Movie Review: VINCERE

Italian movie hits mark with side story of Fascist Era and Dictator Benito Mussolini. Director Mezzogiorno artfully mixed archival footage from the pre-WW II era when the dictator was flexing his muscles and attempting to restore some lost glory to the Italian peninsula. The story is focused not on his regime, but on his private life and the shameful details of a love affair early during his rise to power. The relationship produced a child that was essentially rejected by his father. The mother was harassed by authorities and institutionalized with the complicity of the Vatican, a newly formed independent state as a result of the dictator's Lateran Treaty of 1929.
The sad quest of the abandoned mother and child illustrates the inconvenience of personal histories when confronted by powerful political forces.

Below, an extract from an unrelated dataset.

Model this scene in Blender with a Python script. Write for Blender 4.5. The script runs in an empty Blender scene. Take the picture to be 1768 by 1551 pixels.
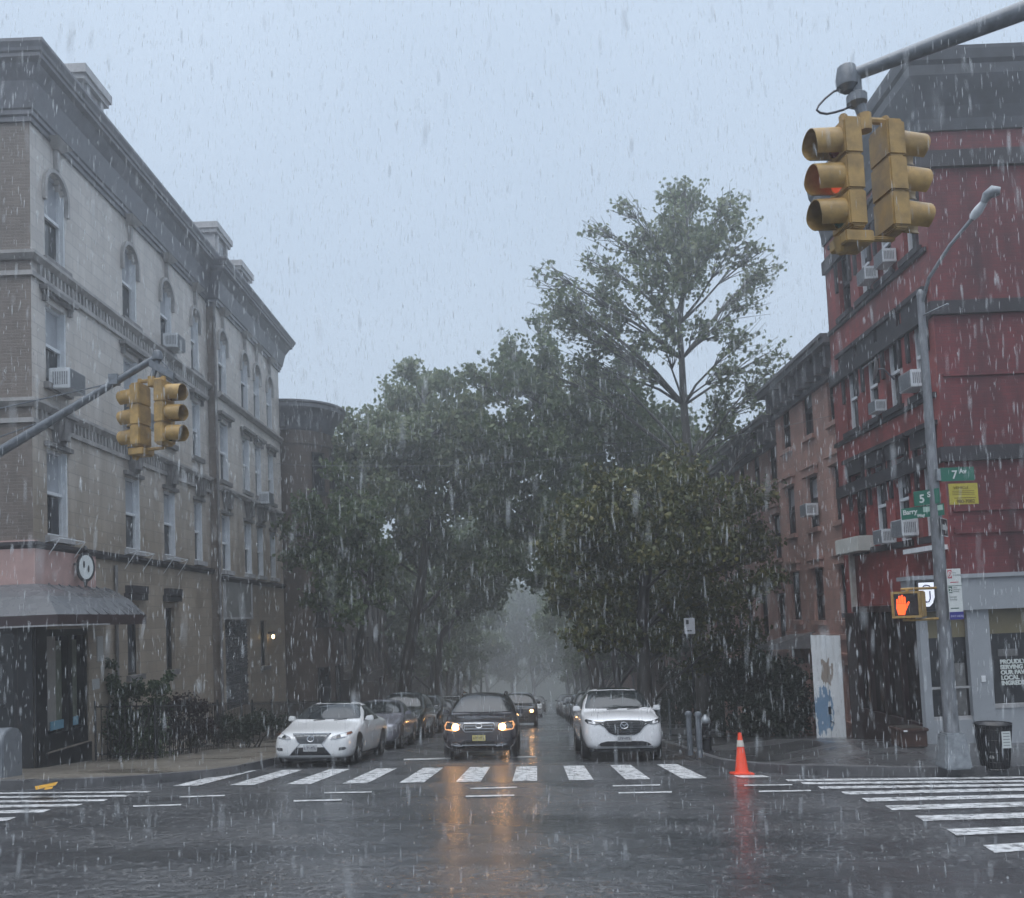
import bpy, bmesh, math, random
import numpy as np
from mathutils import Vector, Matrix
from mathutils.bvhtree import BVHTree
random.seed(7); RNG = np.random.default_rng(11)
SC = bpy.context.scene; COL = SC.collection
R = math.radians
# ------------------------------------------------------------------ camera
FOC, PPX, PPY, ROLL, PIT, CZ = 1500.0, 884.0, 973.0, 0.042, math.atan(0.06), 1.43
GA, GB = 0.0947, 0.027                      # the street falls away ahead and a little to the right
cam = bpy.data.cameras.new('camera'); CAM = bpy.data.objects.new('camera', cam); COL.objects.link(CAM)
cam.sensor_fit = 'HORIZONTAL'; cam.sensor_width = 36.0; cam.lens = 36.0*FOC/1768.0
cam.shift_y = (PPY-775.5)/1768.0; cam.clip_start = 0.05; cam.clip_end = 3000
_fw = Vector((0, math.cos(PIT), math.sin(PIT))); _up0 = Vector((0, -math.sin(PIT), math.cos(PIT))); _rt0 = Vector((1, 0, 0))
_rt = _rt0*math.cos(ROLL)+_up0*(-math.sin(ROLL)); _up = _up0*math.cos(ROLL)+_rt0*math.sin(ROLL)
CAM.matrix_world = Matrix(((_rt.x, _up.x, -_fw.x, 0), (_rt.y, _up.y, -_fw.y, 0), (_rt.z, _up.z, -_fw.z, CZ), (0, 0, 0, 1)))
SC.camera = CAM
cam.dof.use_dof = True; cam.dof.focus_distance = 15.0; cam.dof.aperture_fstop = 2.4
def ray(px, py):
    return (_fw + _rt*((px-PPX)/FOC) + _up*((PPY-py)/FOC))
def at(px, py, Y):
    d = ray(px, py); k = Y/d.y; return Vector((d.x*k, Y, CZ+d.z*k))
def atX(px, py, X):
    d = ray(px, py); k = X/d.x; return Vector((X, d.y*k, CZ+d.z*k))
def zg(x, y): return -GA*y-GB*x
def gr(px, py, dz=0.0):
    d = ray(px, py); k = (dz-CZ)/(d.z+GA*d.y+GB*d.x); return Vector((d.x*k, d.y*k, CZ+d.z*k))
# ------------------------------------------------------------------ world, light, exposure
SC.view_settings.view_transform = 'Standard'; SC.view_settings.look = 'None'
SC.view_settings.exposure = 0.75; SC.view_settings.gamma = 1.0; SC.view_settings.use_curve_mapping = False
try:
    SC.cycles.use_denoising = True; SC.cycles.denoiser = 'OPENIMAGEDENOISE'
    SC.cycles.max_bounces = 6; SC.cycles.diffuse_bounces = 3; SC.cycles.glossy_bounces = 3; SC.cycles.transmission_bounces = 3
    SC.cycles.transparent_max_bounces = 12; SC.cycles.volume_bounces = 2; SC.cycles.caustics_reflective = False; SC.cycles.caustics_refractive = False
    SC.cycles.sample_clamp_indirect = 4.0
except Exception: pass
W = bpy.data.worlds.new('World'); SC.world = W; W.use_nodes = True
nt = W.node_tree; nt.nodes.clear()
out = nt.nodes.new('ShaderNodeOutputWorld'); bg = nt.nodes.new('ShaderNodeBackground'); bg.inputs['Strength'].default_value = 0.1
sky = nt.nodes.new('ShaderNodeTexSky'); sky.sky_type = 'NISHITA'; sky.sun_disc = False
sky.sun_elevation = R(58); sky.sun_rotation = R(200); sky.air_density = 1.2; sky.dust_density = 4.0; sky.altitude = 0; sky.ozone_density = 1.5
tc = nt.nodes.new('ShaderNodeTexCoord'); mp = nt.nodes.new('ShaderNodeMapping'); mp.inputs['Scale'].default_value = (1.0, 1.0, 2.6)
no = nt.nodes.new('ShaderNodeTexNoise'); no.inputs['Scale'].default_value = 1.3; no.inputs['Detail'].default_value = 3.0; no.inputs['Roughness'].default_value = 0.45
rp = nt.nodes.new('ShaderNodeValToRGB')
rp.color_ramp.elements[0].position = 0.30; rp.color_ramp.elements[0].color = (3.1, 3.84, 4.8, 1)
rp.color_ramp.elements[1].position = 0.72; rp.color_ramp.elements[1].color = (3.8, 4.55, 5.5, 1)
mx = nt.nodes.new('ShaderNodeMix'); mx.data_type = 'RGBA'; mx.inputs['Factor'].default_value = 0.92
L = nt.links.new
L(tc.outputs['Generated'], mp.inputs['Vector']); L(mp.outputs['Vector'], no.inputs['Vector']); L(no.outputs['Fac'], rp.inputs['Fac'])
sz = nt.nodes.new('ShaderNodeSeparateXYZ'); L(tc.outputs['Generated'], sz.inputs[0]); zr_ = nt.nodes.new('ShaderNodeMapRange'); zr_.inputs['From Min'].default_value = .66; zr_.inputs['From Max'].default_value = .95
L(sz.outputs['Z'], zr_.inputs['Value']); zm = nt.nodes.new('ShaderNodeMix'); zm.data_type = 'RGBA'; zm.inputs['B'].default_value = (17.6, 18.6, 20.2, 1)   # brighter, whiter cloud overhead
L(zr_.outputs['Result'], zm.inputs['Factor']); L(rp.outputs['Color'], zm.inputs['A'])
L(sky.outputs['Color'], mx.inputs['A']); L(zm.outputs['Result'], mx.inputs['B']); L(mx.outputs['Result'], bg.inputs['Color']); L(bg.outputs['Background'], out.inputs['Surface'])
sl = bpy.data.lights.new('sun', 'SUN'); sl.energy = 0.5; sl.angle = R(50); sl.color = (1.0, 0.97, 0.93)
so = bpy.data.objects.new('sun', sl); COL.objects.link(so); so.location = (0, 0, 60); so.rotation_euler = (R(32), 0, R(-20))
# ------------------------------------------------------------------ materials
MATS = {}
def mat(name, col, rough=0.5, metal=0.0, spec=0.5, var=0.0, vscale=6.0, bump=0.0, bscale=40.0, coat=0.0, emit=None, estr=0.0, rvar=0.0, stretch=(1, 1, 1)):
    if name in MATS: return MATS[name]
    m = bpy.data.materials.new(name); m.use_nodes = True; n = m.node_tree; b = n.nodes['Principled BSDF']
    b.inputs['Base Color'].default_value = (*col, 1); b.inputs['Roughness'].default_value = rough; b.inputs['Metallic'].default_value = metal
    b.inputs['Specular IOR Level'].default_value = spec; b.inputs['Coat Weight'].default_value = coat; b.inputs['Coat Roughness'].default_value = 0.06
    if emit: b.inputs['Emission Color'].default_value = (*emit, 1); b.inputs['Emission Strength'].default_value = estr
    if var or bump or rvar:
        t = n.nodes.new('ShaderNodeTexCoord'); mpg = n.nodes.new('ShaderNodeMapping'); mpg.inputs['Scale'].default_value = stretch
        n.links.new(t.outputs['Object'], mpg.inputs['Vector'])
        nz = n.nodes.new('ShaderNodeTexNoise'); nz.inputs['Scale'].default_value = vscale; nz.inputs['Detail'].default_value = 6; nz.inputs['Roughness'].default_value = 0.6
        n.links.new(mpg.outputs['Vector'], nz.inputs['Vector'])
        if var:
            r = n.nodes.new('ShaderNodeValToRGB'); r.color_ramp.elements[0].position = 0.3; r.color_ramp.elements[1].position = 0.7
            r.color_ramp.elements[0].color = (*[c*(1-var) for c in col], 1); r.color_ramp.elements[1].color = (*[min(1, c*(1+var)) for c in col], 1)
            n.links.new(nz.outputs['Fac'], r.inputs['Fac']); n.links.new(r.outputs['Color'], b.inputs['Base Color'])
        if rvar:
            mr = n.nodes.new('ShaderNodeMapRange'); mr.inputs['From Min'].default_value = 0.3; mr.inputs['From Max'].default_value = 0.7
            mr.inputs['To Min'].default_value = max(0.02, rough-rvar); mr.inputs['To Max'].default_value = min(1, rough+rvar)
            n.links.new(nz.outputs['Fac'], mr.inputs['Value']); n.links.new(mr.outputs['Result'], b.inputs['Roughness'])
        if bump:
            nb = n.nodes.new('ShaderNodeTexNoise'); nb.inputs['Scale'].default_value = bscale; nb.inputs['Detail'].default_value = 4
            n.links.new(t.outputs['Object'], nb.inputs['Vector'])
            bp = n.nodes.new('ShaderNodeBump'); bp.inputs['Strength'].default_value = bump; bp.inputs['Distance'].default_value = 0.02
            n.links.new(nb.outputs['Fac'], bp.inputs['Height']); n.links.new(bp.outputs['Normal'], b.inputs['Normal'])
    MATS[name] = m; return m
def brick(name, c1, c2, mortar, rough=0.55, bw=0.21, bh=0.072, var=0.35, spec=0.5, msize=0.008, below_veil=None, veil_z=0.0, veil_h=2.5, bump=0.5):
    """courses of masonry in metres on any upright wall; an uneven tint may darken the lower part, leaving a painted haze veil above"""
    if name in MATS: return MATS[name]
    m = bpy.data.materials.new(name); m.use_nodes = True; n = m.node_tree; b = n.nodes['Principled BSDF']; N = n.nodes.new; K = n.links.new
    g = N('ShaderNodeNewGeometry'); s1 = N('ShaderNodeSeparateXYZ'); K(g.outputs['Position'], s1.inputs[0])
    va = N('ShaderNodeVectorMath'); va.operation = 'ABSOLUTE'; K(g.outputs['True Normal'], va.inputs[0]); s2 = N('ShaderNodeSeparateXYZ'); K(va.outputs[0], s2.inputs[0])
    gt = N('ShaderNodeMath'); gt.operation = 'GREATER_THAN'; K(s2.outputs['X'], gt.inputs[0]); K(s2.outputs['Y'], gt.inputs[1])
    mixu = N('ShaderNodeMix'); mixu.data_type = 'FLOAT'; K(gt.outputs[0], mixu.inputs['Factor']); K(s1.outputs['X'], mixu.inputs['A']); K(s1.outputs['Y'], mixu.inputs['B'])
    cb = N('ShaderNodeCombineXYZ'); K(mixu.outputs['Result'], cb.inputs['X']); K(s1.outputs['Z'], cb.inputs['Y'])
    bt = N('ShaderNodeTexBrick'); bt.inputs['Scale'].default_value = 1.0; bt.inputs['Brick Width'].default_value = bw; bt.inputs['Row Height'].default_value = bh
    bt.inputs['Mortar Size'].default_value = msize; bt.inputs['Mortar Smooth'].default_value = 0.3; bt.inputs['Bias'].default_value = -0.1
    bt.inputs['Color1'].default_value = (*c1, 1); bt.inputs['Color2'].default_value = (*c2, 1); bt.inputs['Mortar'].default_value = (*mortar, 1)
    K(cb.outputs[0], bt.inputs['Vector'])
    nz = N('ShaderNodeTexNoise'); nz.inputs['Scale'].default_value = 0.9; nz.inputs['Detail'].default_value = 8; nz.inputs['Roughness'].default_value = 0.65
    mpg = N('ShaderNodeMapping'); mpg.inputs['Scale'].default_value = (2.4, 2.4, 0.42); K(g.outputs['Position'], mpg.inputs['Vector']); K(mpg.outputs['Vector'], nz.inputs['Vector'])
    r = N('ShaderNodeValToRGB'); r.color_ramp.elements[0].position = 0.3; r.color_ramp.elements[1].position = 0.72
    r.color_ramp.elements[0].color = (1-var, 1-var, 1-var, 1); r.color_ramp.elements[1].color = (1+var*.6, 1+var*.6, 1+var*.6, 1); K(nz.outputs['Fac'], r.inputs['Fac'])
    mu = N('ShaderNodeMix'); mu.data_type = 'RGBA'; mu.blend_type = 'MULTIPLY'; mu.inputs['Factor'].default_value = 1.0; mu.clamp_result = False
    K(bt.outputs['Color'], mu.inputs['A']); K(r.outputs['Color'], mu.inputs['B']); last = mu.outputs['Result']
    if below_veil:
        n2 = N('ShaderNodeTexNoise'); n2.inputs['Scale'].default_value = 1.2; n2.inputs['Detail'].default_value = 6; K(mpg.outputs['Vector'], n2.inputs['Vector'])
        ad = N('ShaderNodeMath'); ad.operation = 'MULTIPLY_ADD'; K(n2.outputs['Fac'], ad.inputs[0]); ad.inputs[1].default_value = -4.5; K(s1.outputs['Z'], ad.inputs[2])
        mr = N('ShaderNodeMapRange'); mr.inputs['From Min'].default_value = veil_z-2.25-veil_h; mr.inputs['From Max'].default_value = veil_z-2.25+veil_h
        mr.inputs['To Min'].default_value = 1; mr.inputs['To Max'].default_value = 0; K(ad.outputs[0], mr.inputs['Value'])
        ms = N('ShaderNodeMix'); ms.data_type = 'RGBA'; ms.blend_type = 'MULTIPLY'; ms.inputs['B'].default_value = (*below_veil, 1); K(mr.outputs['Result'], ms.inputs['Factor']); K(last, ms.inputs['A']); last = ms.outputs['Result']
    K(last, b.inputs['Base Color'])
    rr = N('ShaderNodeMapRange'); rr.inputs['From Min'].default_value = .3; rr.inputs['From Max'].default_value = .7; rr.inputs['To Min'].default_value = rough-.18; rr.inputs['To Max'].default_value = rough+.12
    K(nz.outputs['Fac'], rr.inputs['Value']); K(rr.outputs['Result'], b.inputs['Roughness']); b.inputs['Specular IOR Level'].default_value = spec
    bp = N('ShaderNodeBump'); bp.inputs['Strength'].default_value = bump; bp.inputs['Distance'].default_value = 0.01
    nf = N('ShaderNodeTexNoise'); nf.inputs['Scale'].default_value = 60; K(g.outputs['Position'], nf.inputs['Vector'])
    sb = N('ShaderNodeMath'); sb.operation = 'SUBTRACT'; K(nf.outputs['Fac'], sb.inputs[0]); K(bt.outputs['Fac'], sb.inputs[1]); K(sb.outputs[0], bp.inputs['Height']); K(bp.outputs['Normal'], b.inputs['Normal'])
    MATS[name] = m; return m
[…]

Mussolini had a public marraige and fathered 4 more children. Later, he took another mistress who died with him near the end of the world war.
The film ran more than 2 hours and 5 minutes and was accompanied by blaring sound effects. It could easily have been cut to less than 100 minutes w/o great loss. The acting was superb and the editing was effective in aiding the depiction of power: Church and State in combination. The close ties of the King of Italy and the government of the country itself with the Pope is readily understood with the footage from the period between the wars.
This historical docudrama is well worth the time and effort.
Rated by the Minister of Culture: ****!